Pakar Kritik Overconfidence Menkeu Baru Purbaya: Sinyal Bahaya bagi Stabilitas Publik dan Pasar
- Instagram Prabowo Subianto
VIVA Jakarta - Pernyataan Menteri Keuangan atau Menkeu baru Purbaya Yudhi Sadewa yang belum genap sehari menjabat menuai kontroversi. Purbaya dikritik karena dinilai terlalu overconfidence.
Pakar kebijakan publik Achmad Nur Hidayat menyoroti ucapan Purbaya yang meremehkan tuntutan publik dengan keyakinan pertumbuhan ekonomi 6–7 persen akan otomatis meredam kritik, membuat publik dan pasar terkejut.
"Sikap percaya diri yang berlebihan atau overconfidence ini menjadi alarm: apakah ke depan ia akan menjadi manajer fiskal yang kredibel, atau justru berbahaya bagi stabilitas publik dan pasar?" kata Ahmad, dalam keterangannya dikutip VIVA Jakarta pada Rabu, 10 September 2025.
Menurut dia, bahaya overconfidence dalam kepemimpinan fiskal. Ia mengibaratkan Purbaya adalah pejabat ekonomi dan bertindak sebagai sopir yang terlalu percaya diri melaju kencang di jalan licin.
"Alih-alih tiba lebih cepat, risiko kecelakaan justru meningkat. Pernyataan Purbaya mengandung dua bahaya besar," lanjut dosen UPN Veteren Jakarta itu.

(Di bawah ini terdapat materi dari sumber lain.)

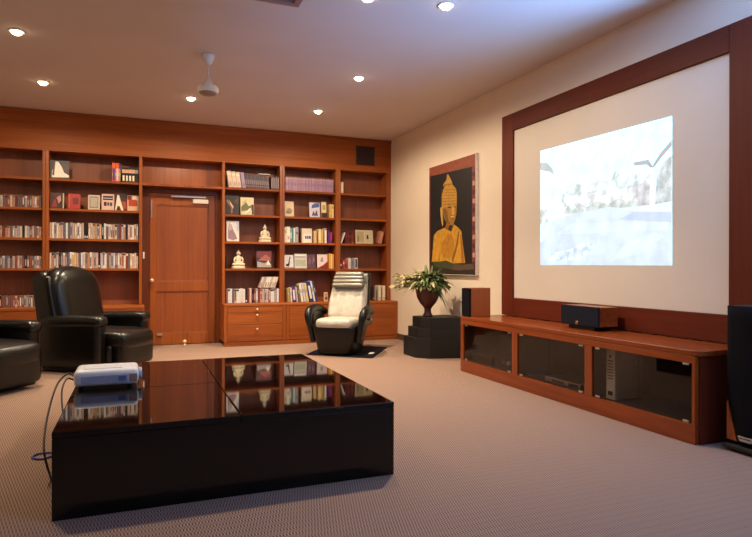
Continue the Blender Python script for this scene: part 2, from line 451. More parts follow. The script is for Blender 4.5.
# ------------------------------------------------------------------ things on the shelves
YS = YU+.03
def X(px, py=230): return un(px, py, 'y', YS).x
def Zp(px, py): return un(px, py, 'y', YS).z
SZ = {1: SH[0]+TH, 2: SH[1]+TH, 3: SH[2]+TH, 4: SH[3]+TH, 5: .588}
CO = {}
def cm(h):
    """spine / cover material of a hex colour"""
    n = 'cover_'+h.strip('#')
    return plain(n, h, .45, vary=.10, scale=55)
ORD = ['first', 'second', 'third', 'fourth', 'fifth', 'sixth', 'seventh', 'eighth', 'ninth', 'tenth', 'eleventh', 'twelfth', 'thirteenth', 'fourteenth',
       'fifteenth', 'sixteenth', 'seventeenth', 'eighteenth', 'nineteenth', 'twentieth', 'twenty-first', 'twenty-second', 'twenty-third', 'twenty-fourth', 'twenty-fifth']
CN = {'d8c3b4': 'pinkish white', 'e9dcc8': 'cream', 'c9a79b': 'dusty pink', 'a9a3a6': 'grey', '6d6468': 'dark grey', '1a1516': 'black', 'e8c873': 'yellow',
      'b98a6a': 'tan', '8f5346': 'red brown', 'bfb2c8': 'lilac', 'dfe3e2': 'white', 'c7bd9a': 'khaki', '7d3a33': 'maroon', 'd6b089': 'peach'}
def spine_book(name, x0, x1, y0, depth, z0, z1, col, lab=None, band=None, lean=0, shift=0):
    """a volume seen by its spine: boards, page block, title panel, bands"""
    b = MB(); c = cm(col); b._mi(c)
    w_, h_ = x1-x0, z1-z0
    xm = (x0+x1)/2; yb = YW-.03 if y0+depth > YW-.03 else y0+depth
    bev = min(.0022, w_*.2)
    b.box(-w_/2+.0004, w_/2-.0004, 0, yb-y0, 0, h_, c, bev=bev, seg=1)
    if lab: b.box(-w_/2+w_*.2, w_/2-w_*.2, -.0012, .001, h_*lab[0], h_*lab[1], cm(lab[2]))
    if band: b.box(-w_/2+.0006, w_/2-.0006, -.001, .001, h_*band[0], h_*band[1], cm(band[2]))
    M = Matrix.Translation((xm, y0, z0))
    if lean:
        M = Matrix.Translation((xm+shift*math.sin(-lean)*h_, y0, z0+abs(math.sin(lean))*w_/2+.0008)) @ Matrix.Rotation(lean, 4, 'Y')
    b.bm.transform(M)
    # origin at the foot of the book
    o_loc = Vector((xm, y0+.05, z0)); b.bm.transform(Matrix.Translation(-o_loc))
    o = b.build(name, c); o.location = o_loc; WM[o.name] = Matrix.Translation(o_loc)
    return o
def tape_row(xa, xb, z, hgt, n, row, group, palette, name='video_case', special={}, gap=.12, from_right=False, what='video case'):
    w_ = (xb-xa)/n; rng = random.Random(hash(row) % 1000 if False else sum(map(ord, row)))
    for i in range(n):
        if i in special: col = special[i]
        else: col = rng.choice(palette)
        if from_right == 'all': e = n-1-i; where = ORD[e]+' from right'
        elif i <= (n-1)//2: where = ORD[i]+' from left'
        else: where = ORD[n-1-i]+' from right'
        ww = w_*rng.uniform(.86, .97)
        hh = hgt*rng.uniform(.95, 1.02)
        if i not in special and rng.random() < gap and col != '1a1516': col = rng.choice(['6d6468', '8f5346', '1a1516', '7d3a33'])
        lb = rng.random()
        lab = (rng.uniform(.1, .3), rng.uniform(.6, .9), rng.choice(['d8c3b4', 'a9a3a6', '6d6468', 'c9a79b', '8f5346', 'dfe3e2'])) if lb < .6 else None
        band = (.84, .97, rng.choice(['1a1516', '7d3a33', 'dfe3e2', '6d6468'])) if rng.random() < .35 else None
        if i in special: lab = (.06, .2, 'dfe3e2') if col == '1a1516' else None; band = None
        o = spine_book(name, xa+i*w_, xa+i*w_+ww, YS+rng.uniform(0, .012), .13, z+.0005, z+hh, col, lab, band)
        tag(o, '%s %s, %s, %s' % (CN[col], what, where, row), what.split()[-1] if what != 'video case' else 'video case', group)
PAL = ['d8c3b4', 'd8c3b4', 'e9dcc8', 'c9a79b', 'a9a3a6', 'dfe3e2', 'c9a79b', 'b98a6a', 'bfb2c8', '6d6468', 'd6b089']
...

Pakar Kebijakan Publik UPN Veteran Jakarta Achmad Nur Hidayat.
- Dok. Achmad Nur Hidayat
Bagi Achmad, dua hal yang berbahaya yaitu pertama, Purbaya menyederhanakan persoalan kompleks termasuk soal demonstrasi. Aksi demonstrasi bukan sekadar masalah perut.

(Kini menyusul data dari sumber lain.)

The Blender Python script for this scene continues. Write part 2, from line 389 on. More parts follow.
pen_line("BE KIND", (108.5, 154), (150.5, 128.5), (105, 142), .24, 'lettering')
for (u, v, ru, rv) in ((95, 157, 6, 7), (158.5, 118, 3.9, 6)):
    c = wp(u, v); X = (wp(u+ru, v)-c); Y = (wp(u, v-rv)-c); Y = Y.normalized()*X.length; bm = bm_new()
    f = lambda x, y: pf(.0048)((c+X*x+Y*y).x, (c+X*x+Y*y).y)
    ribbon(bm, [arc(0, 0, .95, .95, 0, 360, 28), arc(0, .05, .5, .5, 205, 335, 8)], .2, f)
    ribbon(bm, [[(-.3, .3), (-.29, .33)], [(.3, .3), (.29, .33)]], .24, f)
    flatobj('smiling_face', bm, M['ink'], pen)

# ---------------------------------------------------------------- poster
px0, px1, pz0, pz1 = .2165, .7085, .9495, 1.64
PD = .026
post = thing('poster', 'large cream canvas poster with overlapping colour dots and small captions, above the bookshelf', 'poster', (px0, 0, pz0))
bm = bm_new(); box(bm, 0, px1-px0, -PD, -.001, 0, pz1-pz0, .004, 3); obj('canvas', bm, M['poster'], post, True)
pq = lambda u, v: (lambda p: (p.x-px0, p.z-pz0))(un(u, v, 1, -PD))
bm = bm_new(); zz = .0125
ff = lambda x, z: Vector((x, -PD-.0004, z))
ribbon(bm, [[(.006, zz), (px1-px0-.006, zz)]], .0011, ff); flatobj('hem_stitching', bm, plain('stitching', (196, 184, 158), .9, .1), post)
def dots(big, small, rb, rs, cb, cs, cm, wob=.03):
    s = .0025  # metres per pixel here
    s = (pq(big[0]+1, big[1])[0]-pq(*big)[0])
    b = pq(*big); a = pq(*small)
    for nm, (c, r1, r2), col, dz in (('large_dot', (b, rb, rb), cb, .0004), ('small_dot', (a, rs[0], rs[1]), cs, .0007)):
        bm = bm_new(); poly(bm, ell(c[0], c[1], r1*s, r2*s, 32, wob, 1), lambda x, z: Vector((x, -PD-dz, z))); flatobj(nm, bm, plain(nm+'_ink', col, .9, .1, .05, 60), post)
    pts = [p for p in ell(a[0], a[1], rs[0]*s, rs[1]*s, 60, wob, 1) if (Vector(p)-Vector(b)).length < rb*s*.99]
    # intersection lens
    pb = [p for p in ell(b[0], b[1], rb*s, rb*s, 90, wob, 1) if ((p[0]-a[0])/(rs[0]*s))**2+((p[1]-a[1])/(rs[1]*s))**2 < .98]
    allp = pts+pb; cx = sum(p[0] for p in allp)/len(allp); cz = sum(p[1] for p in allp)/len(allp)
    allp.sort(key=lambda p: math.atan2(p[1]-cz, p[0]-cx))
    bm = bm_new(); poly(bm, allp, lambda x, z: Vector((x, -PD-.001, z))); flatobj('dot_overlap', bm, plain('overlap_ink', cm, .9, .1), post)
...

Dia menjelaskan demonstrasi muncul karena kritik publik terhadap kesenjangan, ketidakadilan, dan ketidakpercayaan terhadap kebijakan. "Menganggapnya hanya karena 'hidup kurang enak' mereduksi makna demokrasi," tutur ekonom yang akrab disapa ANH itu.
Pun, menurut dia, bahaya yang kedua karena pasar membaca sinyal dari setiap ucapan Menkeu.
"Jika sinyal itu berupa keyakinan berlebihan tanpa rencana konkret, pasar bisa ragu pada kapasitas pemerintah mengelola fiskal," tuturnya.
Dia mengatakan keraguan itu berpotensi mendorong volatilitas nilai tukar, menahan investasi, bahkan memicu pelarian modal.
Achmad mengingatkan bahwa publik saat ini membutuhkan peta jalan, bukan retorika. Kata dia, pertumbuhan 8 persen bukan sekadar slogan.
"Publik ingin peta jalan jelas: apa strategi penciptaan lapangan kerja. Bagaimana distribusi hasil pertumbuhan, dan sejauh mana belanja negara diarahkan pada infrastruktur, pendidikan, serta Kesehatan," jelasnya.
Menurut dia, omongan Purbaya soal 'rakyat berhenti demo kalau ekonomi tumbuh' tidak hanya dangkal. Tapi, ucapan itu juga berpotensi merusak komunikasi pemerintah dengan rakyat.
"Kredibilitas seorang Menkeu tidak diukur dari retorika, melainkan dari konsistensi eksekusi kebijakan," sebut Achmad.